Lee Optical of Georgia, Inc. v. State Board of Examiners in Optometry

Candler, Justice.

The Georgia State Board of Examiners in Optometry filed a petition in the Superior Court of Floyd *205County for injunctive relief against Lee Optical of Georgia, Inc., a Georgia corporation, and D. L. Gold, a licensed optometrist. Its petition as amended alleges that the defendant corporation conducts an optical business in the City of Rome, Georgia; that it employs and pays the defendant Gold to render for it optometric services to its customers at its place of business; that the defendant Gold uses equipment which the defendant corporation furnishes him; that he has been and is rendering optometric services for the corporate defendant; and that the defendant Gold receives no fees from and has no relationship with the corporate defendant’s customers except in virtue of his employment. Attached to the petition as an exhibit is a copy of the rules and regulations adopted by the petitioner which became effective on April 1, 1963. Besides for process, rule nisi and service, the prayers are that the defendants be temporarily and permanently enjoined from engaging in the practice of optometry contrary to the law regulating the practice of that profession and the rules and regulations adopted pursuant to such law and for general relief.

The defendant corporation answered the petition and at an interlocutory hearing the parties stipulated that the defendant Gold, a duly licensed optometrist who is authorized to practice optometry in the State of Georgia, is employed and paid by the corporate defendant to examine eyes of persons for it but no charge is made to such persons for the service he renders them. It was also stipulated that the copy of the rules and regulations of the board of examiners in optometry which was attached to the amended petition is a correct copy thereof and that such rules and regulations were in force and effect at all times mentioned in the petition. No other evidence was introduced on the interlocutory hearing and the court temporarily restrained and enjoined the defendant from committing any of the acts complained of in the petition. The exception is to that judgment. Held:

The only questions the writs of error present for decision are whether or not the corporate defendant is unlawfully practicing the profession of optometry by employing and paying the defendant Gold, a licensed optometrist, to examine eyes of persons for it when no charge is made to such persons for the service he renders them, and whether or not the defendant Gold is violating the rules and regulations which the *206board of examiners in optometry adopted pursuant to an Act which was passed in 1963 (Ga.

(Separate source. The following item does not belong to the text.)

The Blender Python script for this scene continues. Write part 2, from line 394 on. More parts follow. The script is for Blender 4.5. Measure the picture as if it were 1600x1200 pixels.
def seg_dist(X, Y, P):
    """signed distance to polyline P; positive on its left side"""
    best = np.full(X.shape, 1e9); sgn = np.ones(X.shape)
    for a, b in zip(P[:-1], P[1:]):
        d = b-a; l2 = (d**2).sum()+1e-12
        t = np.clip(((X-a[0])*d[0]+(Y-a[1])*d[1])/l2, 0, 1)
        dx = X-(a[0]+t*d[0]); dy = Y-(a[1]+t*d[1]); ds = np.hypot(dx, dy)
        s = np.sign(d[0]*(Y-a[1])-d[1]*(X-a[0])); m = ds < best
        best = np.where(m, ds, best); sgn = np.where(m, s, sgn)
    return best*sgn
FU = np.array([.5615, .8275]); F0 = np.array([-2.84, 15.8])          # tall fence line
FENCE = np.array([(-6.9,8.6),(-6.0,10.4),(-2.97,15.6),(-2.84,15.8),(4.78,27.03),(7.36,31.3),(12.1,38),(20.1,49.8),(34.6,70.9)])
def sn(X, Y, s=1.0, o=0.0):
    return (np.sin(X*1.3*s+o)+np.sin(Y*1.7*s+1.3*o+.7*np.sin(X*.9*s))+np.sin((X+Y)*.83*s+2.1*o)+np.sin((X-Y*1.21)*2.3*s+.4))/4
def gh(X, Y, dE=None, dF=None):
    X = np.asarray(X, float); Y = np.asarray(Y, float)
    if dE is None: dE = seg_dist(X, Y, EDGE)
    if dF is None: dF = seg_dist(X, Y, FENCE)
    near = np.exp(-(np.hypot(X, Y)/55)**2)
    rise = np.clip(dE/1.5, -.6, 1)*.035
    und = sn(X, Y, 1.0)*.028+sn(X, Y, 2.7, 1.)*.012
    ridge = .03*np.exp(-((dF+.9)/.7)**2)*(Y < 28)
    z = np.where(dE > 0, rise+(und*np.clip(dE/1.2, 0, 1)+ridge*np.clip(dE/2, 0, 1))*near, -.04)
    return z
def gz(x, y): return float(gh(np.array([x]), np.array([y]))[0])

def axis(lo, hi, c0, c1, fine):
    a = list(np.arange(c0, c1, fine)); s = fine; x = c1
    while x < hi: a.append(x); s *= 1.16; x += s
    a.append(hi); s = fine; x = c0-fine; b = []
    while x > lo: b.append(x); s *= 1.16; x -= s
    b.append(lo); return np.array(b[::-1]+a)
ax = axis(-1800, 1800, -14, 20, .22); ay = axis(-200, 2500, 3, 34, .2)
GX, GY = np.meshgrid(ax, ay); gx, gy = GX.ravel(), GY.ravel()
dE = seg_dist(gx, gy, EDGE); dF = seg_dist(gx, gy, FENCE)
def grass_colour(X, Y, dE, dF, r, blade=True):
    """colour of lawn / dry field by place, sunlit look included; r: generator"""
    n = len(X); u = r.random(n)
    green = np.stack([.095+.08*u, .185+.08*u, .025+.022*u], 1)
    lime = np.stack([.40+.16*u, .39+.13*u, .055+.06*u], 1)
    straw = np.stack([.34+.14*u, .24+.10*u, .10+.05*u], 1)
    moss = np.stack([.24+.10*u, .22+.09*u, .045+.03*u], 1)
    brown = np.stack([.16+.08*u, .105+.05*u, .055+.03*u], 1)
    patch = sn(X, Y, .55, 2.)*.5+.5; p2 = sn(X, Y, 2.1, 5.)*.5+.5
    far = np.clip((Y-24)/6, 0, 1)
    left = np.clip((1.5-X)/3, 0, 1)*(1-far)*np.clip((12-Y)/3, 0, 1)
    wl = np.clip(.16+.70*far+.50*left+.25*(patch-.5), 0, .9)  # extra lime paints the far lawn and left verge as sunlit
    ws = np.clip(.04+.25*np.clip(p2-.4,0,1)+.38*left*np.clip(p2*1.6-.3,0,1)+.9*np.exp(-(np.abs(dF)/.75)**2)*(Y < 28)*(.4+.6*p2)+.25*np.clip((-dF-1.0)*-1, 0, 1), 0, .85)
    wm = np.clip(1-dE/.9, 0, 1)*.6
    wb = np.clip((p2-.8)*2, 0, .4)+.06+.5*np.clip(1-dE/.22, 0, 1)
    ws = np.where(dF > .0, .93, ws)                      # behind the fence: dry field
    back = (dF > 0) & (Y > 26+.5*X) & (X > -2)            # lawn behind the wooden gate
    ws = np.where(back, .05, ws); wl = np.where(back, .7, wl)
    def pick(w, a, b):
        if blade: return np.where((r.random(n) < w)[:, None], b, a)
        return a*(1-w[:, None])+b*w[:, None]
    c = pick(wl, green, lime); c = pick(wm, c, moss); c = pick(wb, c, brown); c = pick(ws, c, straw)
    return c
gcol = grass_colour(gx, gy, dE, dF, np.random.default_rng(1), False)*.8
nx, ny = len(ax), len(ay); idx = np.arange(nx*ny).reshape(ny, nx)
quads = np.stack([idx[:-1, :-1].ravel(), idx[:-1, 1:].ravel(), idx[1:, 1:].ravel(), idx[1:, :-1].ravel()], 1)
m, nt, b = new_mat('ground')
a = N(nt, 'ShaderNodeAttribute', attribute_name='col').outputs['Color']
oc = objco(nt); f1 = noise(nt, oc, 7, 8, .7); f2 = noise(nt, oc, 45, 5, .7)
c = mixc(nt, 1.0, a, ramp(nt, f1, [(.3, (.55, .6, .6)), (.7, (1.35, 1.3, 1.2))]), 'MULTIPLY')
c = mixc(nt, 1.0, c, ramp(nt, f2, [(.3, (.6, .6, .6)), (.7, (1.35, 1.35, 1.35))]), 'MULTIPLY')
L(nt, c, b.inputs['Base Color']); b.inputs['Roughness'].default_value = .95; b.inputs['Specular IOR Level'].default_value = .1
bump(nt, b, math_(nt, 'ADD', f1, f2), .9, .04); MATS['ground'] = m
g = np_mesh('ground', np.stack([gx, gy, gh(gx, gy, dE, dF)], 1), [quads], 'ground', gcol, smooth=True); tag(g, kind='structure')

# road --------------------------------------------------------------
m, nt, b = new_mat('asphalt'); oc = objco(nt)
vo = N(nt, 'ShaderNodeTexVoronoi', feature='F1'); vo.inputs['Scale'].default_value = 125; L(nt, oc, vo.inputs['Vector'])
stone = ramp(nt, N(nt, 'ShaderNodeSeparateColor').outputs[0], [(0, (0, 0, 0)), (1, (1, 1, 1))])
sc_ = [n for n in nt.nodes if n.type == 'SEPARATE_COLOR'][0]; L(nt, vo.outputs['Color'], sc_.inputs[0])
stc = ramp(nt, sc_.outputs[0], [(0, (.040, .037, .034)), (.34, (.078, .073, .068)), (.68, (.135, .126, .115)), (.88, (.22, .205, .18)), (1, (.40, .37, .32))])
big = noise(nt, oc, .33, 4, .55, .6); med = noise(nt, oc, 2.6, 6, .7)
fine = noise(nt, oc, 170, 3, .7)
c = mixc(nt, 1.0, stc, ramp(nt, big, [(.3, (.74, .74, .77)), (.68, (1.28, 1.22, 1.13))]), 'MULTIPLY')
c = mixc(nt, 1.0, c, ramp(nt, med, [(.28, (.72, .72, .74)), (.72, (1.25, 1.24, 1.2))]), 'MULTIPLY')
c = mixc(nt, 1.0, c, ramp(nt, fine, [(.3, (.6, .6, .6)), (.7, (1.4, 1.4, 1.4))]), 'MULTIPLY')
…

L. 1963, p. 214) by accepting employment from the corporate defendant to render such optometric services for it.

Argued April 13, 1964 Decided July 13, 1964 Rehearing denied July 27 and August 11, 1964. Matthews, Maddox, Walton & Smith, John W. Maddox, William G. Grant, John W. Dorn, Wright, Walther & Morgan, Clinton J. Morgan, for plaintiffs in error. Eugene Cook, Attorney General, G. Hughel Harrison, Assistant Attorney General, contra. James L. Moore, Jr., Francis Shackelford, Will Ed Smith, Henry P. Eve, Ed G. Barham, H. H. Perry, Jr., Paul M. Conaway, Trammell Shi, for parties at interest not parties to record.

These two questions are fully answered in the affirmative by the unanimous decision which this court rendered on October 10, 1963, in Pearle Optical of Monroeville, Inc. v. State Board of Examiners in Optometry, 219 Ga. 364 (133 SE2d 374); and since the opinion in that case so exhaustively deals with and settles the questions presently before us for review adversely to the contentions of the plaintiffs in error, no further discussion of them is here deemed necessary, and the motion to overrule that case, after being fully considered, is denied. A ruling different from the one here made is not required by the decision this court rendered on December 4, 1936, in Georgia State Board of Examiners in Optometry v. Friedman’s Jewelers, 183 Ga. 669 (189 SE 238); and this is true for the reason that the law respecting optometry has been materially changed since that case was decided, and optometry is now by statute expressly declared to be a learned profession and not merely a mechanical art as it was classified and deemed to be when Friedman’s case was decided. See Ga. L. 1956, p. 94, as amended by Ga. L. 1963, p. 214.

Judgment affirmed.

All the Justices concur, except Duckworth, C. J., who dissents.